Entraves na legislação
A Cemig estima em 60 dias, na média dos projetos analisados, o prazo para as micro usinas de geração solar estarem ligadas à rede da distribuidora, proporcionando, então, a redução na conta de energia do empreendedor do sistema. A legislação brasileira, contudo, difere do regime adotado na Alemanha e nos Estados Unidos, que estimulam essas pequenas geradoras, permitindo que o consumidor venda a energia excedente e a preços competitivos. Com base na Resolução 482, de 2012, da Agência Nacional de Energia Elétrica (Aneel), que criou um esquema de compensação tarifária, o cliente paga a diferença entre o que consumiu do fornecimento da concessionária e a quantidade que seu sistema produziu, podendo limitar o pagamento mensal às taxas de iluminação pública e o devido pelos serviços de medição feitos pela companhia.
Os créditos referentes à energia adicional àquela consumida, que o consumidor permitiu ingressar na rede da distribuidora, têm de ser usados como desconto na conta de luz em 36 meses. Do contrário, ele perde o direito ao benefício. A regra exige, portanto, que o sistema seja muito bem dimensionado a favor do usuário. As mini usinas solares chegaram com atraso no Brasil, mas têm grande futuro, na avaliação do superintendente de tecnologias e alternativas energéticas da Cemig, Alexandre Bueno.
“Os painéis de aquecimento de água chegaram devagar e hoje os conjuntos habitacionais já nascem com esses projetos definidos.
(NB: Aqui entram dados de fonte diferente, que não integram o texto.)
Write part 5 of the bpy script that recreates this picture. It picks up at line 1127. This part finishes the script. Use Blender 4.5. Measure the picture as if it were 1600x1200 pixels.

Com a energia solar vai ocorrer o mesmo”, afirma. Bueno estima que são necessárias 12 células fotovoltaicas de silício para atender quatro pessoas de uma família de classe média, com consumo de 300 quilowatts-hora (kWh) por mês. O custo de implantação soma cerca de R$ 20 mil com o sistema, em geral projetado para durar de 20 a 25 anos.
Para o gerente de regulação da empresa de consultoria Safira Energia, Fábio Cuberos, o potencial da geração de energia solar ficará subutilizado no Brasil com as limitações do benefício para quem investe no sistema. “Permitir a venda da energia estimularia as pessoas a colocar potências maiores em casa. Precisamos aprimorar a legislação nesse sentido, o que aumentaria muito a procura e provocaria a baixa de preços do sistema”, afirma.
O engenheiro Euler de Carvalho Cruz, um dos pioneiros das microusinas solares em BH, não só concorda com a necessidade de mudanças na legislação, como gostaria de investir mais nesses sistemas. Depois de investir R$ 20 mil num sistema que produz 420 kWh na casa em que vive com a família, no Bairro Taquaril, na Zona Leste de BH, ele acumula em créditos 2.000 kWh. Rodrigo Sauaia, diretor-executivo da Absolar, diz que os custos de implantação das pequenas usinas solares caíram cerca de 80% na última década e tendem a baratear 5% a 10% ao ano.